3. Tumbuh Berkembang
Meski mendapat tanggapan negatif, sepakbola wanita justru tumbuh dan berkembang. Kemunculan tim Putri Priangan di Bandung, segera diikuti sejumlah kota lain. Tim-tim sepakbola wanita bermunculan mulai dari Jakarta, Malang, Jogja, bahkan hingga ke Ambon.
Namun saat belum ada tim lain, pertandingan pertama yang dilakoni Putri Priangan, sekaligus pertandingan sepakbola wanita pertama di Indonesia, adalah melawan Sekolah Menengah Olahraga Atas (SMOA) Bandung.
Putri Priangan yang didukung pemain dengan beragam latar belakang, mulai ibu rumah tangga, pelajar, dan karyawati, menang 2-1 pada pertandingan perdana tanggal 18 Maret 1969. Namun pada laga kedua satu pekan kemudian, mereka berhasil ditahan imbang 1-1 oleh SMOA.
4. Dukungan dan Jamuan
Meski menerima kecaman, dukungan dan sambutan terhadap sepakbola wanita pun semakin besar. Putri Priangan kerap menerima undangan pertandingan dari tim-tim lain. Tak cuma di Indonesia, Wiwi dan kolega juga ditantang tim-tim dari luar negeri yang penasaran menjajal kemampuan tim yang baru seumur jagung ini.
Pada 13 April 1969, Putri Priangan kalah 0-5 dari tim putri asal Malaysia, Penang. Itu merupakan pertandingan pertama mereka melawan tim luar negeri. Namun setahun kemudian, menjamu Timnas wanita Singapura di Stadion Siliwangi, Putri Priangan berhasil unggul 2-1.
Selain dari penonton, Wiwi dan rekan juga mendapat sambutan dari pejabat setempat dalam setiap pertandingan. Mereka juga selalu diundang dalam jamuan makan malam usai pertandingan. Para istri pejabat juga memberi apresiasi positif bagi para pemain.
5. Tetap Rapi dan Wangi
Meski melakukan aktivitas laki-laki, Wiwi tak mau tim Putri Priangan kehilangan identitasnya sebagai wanita. Sebagai orang yang dituakan oleh rekan-rekan setimnya, Wiwi selalu mengingatkan agar mereka selalu menjaga sisi kewanitaan.
Para pemain bahkan selalu diminta menjaga penampilan, meski berada di dalam lapangan. Mereka bahkan tetap diminta untuk berdandan meski akan melakukan kegiatan yang menimbulkan keringat. Karena istri-istri pejabat kerap bersalaman dan memeluk mereka usai pertandingan, mereka pun diminta untuk tak lupa memakai pewangi.

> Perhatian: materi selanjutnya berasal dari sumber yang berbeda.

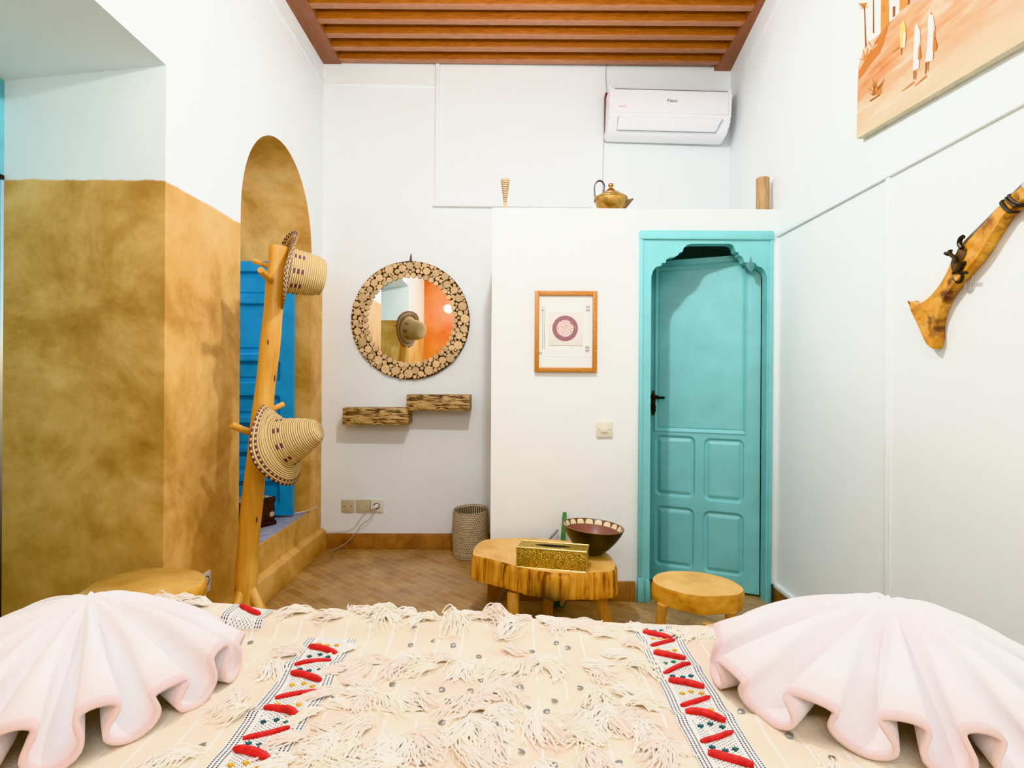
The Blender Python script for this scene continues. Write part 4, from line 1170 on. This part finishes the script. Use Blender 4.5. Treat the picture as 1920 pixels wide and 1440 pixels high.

"Kalau main, rambut harus diiket, biar rapi. Pakai lipstik, pakai pewangi, karena ibu-ibu pejabat suka menyalami kita setelah pertandingan. Tapi nggak usah pakai bedak, karena kan nanti keringetan," tutur Wiwi.
6. Menjaga Kebaya
Selain di dalam lapangan, penampilan di luar lapangan juga jadi perhatian. Tim Putri Priangan selalu membawa kebaya, sebagai pakaian ganti yang akan digunakan dalam jamuan makan malam. Wiwi yang berpengalaman bekerja di salon, dengan sukarela menjadi penata rambut setiap pemain.
Saat memeriahkan hari kemerdekaan Singapura, Wiwi dan kawan-kawan juga tak lupa membawa kebaya. Uniknya, setelah tampil di lapangan hijau, ada acara hiburan berupa tarik tambang.
Tim Putri Priangan yang tak melakukan persiapan, juga diminta turun untuk mengikuti lomba tarik tambang. Hebatnya, dengan memakai kebaya, mereka adu tarik tambang, dan berhasil menjadi pemenang.
"Kita memang bukan cuma ingin menonjolkan permainan, tapi kita ingin menunjukkan bahwa kita bisa, perempuan Indonesia yang dulu dibilang lemah," kata Wiwi.
"Nanti kalau sudah jadi jagoan, kuat, kita tidak melupakan kewanitaan kita," ucapnya menegaskan.